How Amateurs talk Strategy

  • Talking about the latest greatest without assigning next steps, accountability, or deadlines
  • Looking for home runs when the operation is dying by 1,000 cuts
  • Being reactive instead of proactive
  • Running the business by watching lagging indicators (like slipping deadlines)
  • Celebrate big wins in their department and don’t consider downstream or upstream bottlenecks. So the system is no better than it was before.
  • It is going all-in on the next big trend because it is cool. Getting into Machine Learning without understanding the questions you are trying to answer. Funding Data Science by addressing the organizational data gaps.

How Professionals talk Process

  • When it hits the fan, and the dust has settled, professionals look for process breakdowns. Where was the documentation, and how was the training? Be curious.
  • They talk about bottlenecks and where the system as a whole is weak.
  • They look for leading indicators of problems.
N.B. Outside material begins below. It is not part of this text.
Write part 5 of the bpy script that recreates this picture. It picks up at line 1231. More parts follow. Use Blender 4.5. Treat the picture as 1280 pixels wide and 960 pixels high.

Often they put the fires out before they even smoke
  • They find and improve many little things that eventually add to greater efficiency.
  • They dig until they find the real problem.
  • They take responsibility for failing and build safety in their organization.

As Phil Knight once said, “Business is like war without bullets,” If it is, make sure you are a professional and discuss the business equivalent of logistics. Make sure your information supply lines flow freely throughout the organization. Commit to funding the non-glitzy departments, listening to the front-line operations employees keeping the lights on. In the end, talking Strategy is easy because it changes often and lacks accountability. Whereas talking about process leads to insights about the system, it leads to questions that need to be answered. It leads to progress.